Ellenson’s peak upside is supposed to be Kevin Love. Yeah, Kevin Love, remember him — the guy that couldn’t stay on the court in the Finals?

LA Times

Sleepers

Malachi Richardson

Richardson was on the edge of my starters and ultimately swapped with Valentine, but both will probably get taken somewhere just outside the lottery and both project to be nice players.

Richardson is a streaky shooter — we saw him hit some hot streaks in Syracuse’s shock Final Four run, but we also saw the team build huge holes when his shot wasn’t falling. Richardson shot under 40% from 2s, an absolutely abysmal rate that will have to improve to have any chance of him turning into a real player.

Still, he showed a great first step and ability to draw fouls and has great on-ball defensive skills as well as ability to help in the lanes or at the rim. His game will need some developing but he looks like a great 3 and D prospect.

Thon Maker

Thon Maker reminds you of what Fran Fraschilla once said about Raptors’ first round pick Bruno Caboclo — he might well be 2 years away from being 2 years away.

Here’s a kid from Sudan that we know precious little about. He definitely has an NBA body and NBA athleticism and he is a good rebounder and supposedly has a nice outside touch. At just 216 pounds on his 7'1 frame, he’s going to need to add a ton of muscle and will certainly not be ready to contribute right away.

Bleacher Report

But think of it another way. We’ve already seen guys like Chriss and Jaylen and Labissiere basically fail in a year of college even with all their athleticism. Maker is unproven but that also means he hasn’t proven that he’d struggle in that setting.

If he had just sucked in college like Labissiere and Chriss, maybe he’d be a top 10 pick instead.

Juan Hernangomez

Hernangomez has a brother already drafted and stashed away by the New York Knicks. Juan may be the more talented player and he looks like the top draft-and-stash guy in this year’s class, though with the cap rising that is admittedly a bit less valuable this year.

Still he’s got the look of a stretch 4, shooting 38% from downtown and a good ability in the pick and roll plus nice versatility to be able to play inside or out. He might be a next Mirotic type guy. He’ll need to round out his game and find some defense but he’s a future lottery player for a team willing to wait.

Gary Payton II

Guys make it in the NBA if they can do one thing and do it really well. Gary Payton II can play elite on-ball defense better than anyone else in the draft. He also is an elite rebounder, averaging 8 boards a game — as a point guard!

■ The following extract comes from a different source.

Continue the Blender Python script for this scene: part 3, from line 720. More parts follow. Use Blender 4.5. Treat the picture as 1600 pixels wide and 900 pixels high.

Payton will be 24 by December so he’s probably already the player he’ll become, but he looks like a useful late pickup, a guy that can come in and play a role when it’s needed.

Marcus Paige

You probably remember Paige from that incredible double-pump buzzer beater to send the NCAA title game to overtime, right up until it didn’t.

You might not remember that Paige was the best player from the best team in that tournament. He has been criticized for having numbers that come and go from game to game or season to season, but that might also be a guy that is adapting his game to what the team needs.

Paige has a nice mid-range and a great first step to the rim, a nice ability to draw fouls. His three point shooting is a bit streaky but he did make 20 in the tournament to lead the team and was big in the final. And he takes great care of the ball — he had 3+ turnovers just three times the entire season for a run and gun UNC offense.

Paige is a bit small at 6'2 and he’s no longer the star we once expected, but he looks like a guy most teams could benefit having around.

The Big Lead

5 Guys We’re Better Off Just Remembering From Their Good Old College Days

G Fred Van Vleet / Ron Baker, Wichita State

G Malcolm Brogdon, Virginia

F Georges Niang, Iowa State

F Perry Ellis, Kansas

F Kyle Wiltjer, Gonzaga

You had a good run fellas. We loved watching you and you were terrific in college. You might get some run on an occasional 10-day contract but you’re already fully developed and just not quite an NBA guy.

Honestly, you’re too old to have NBA upside now, some more than others — I’m looking at you Perry. You had a great college career and we’ll never forget you. Say hi to Adam Morrison at the YMCA.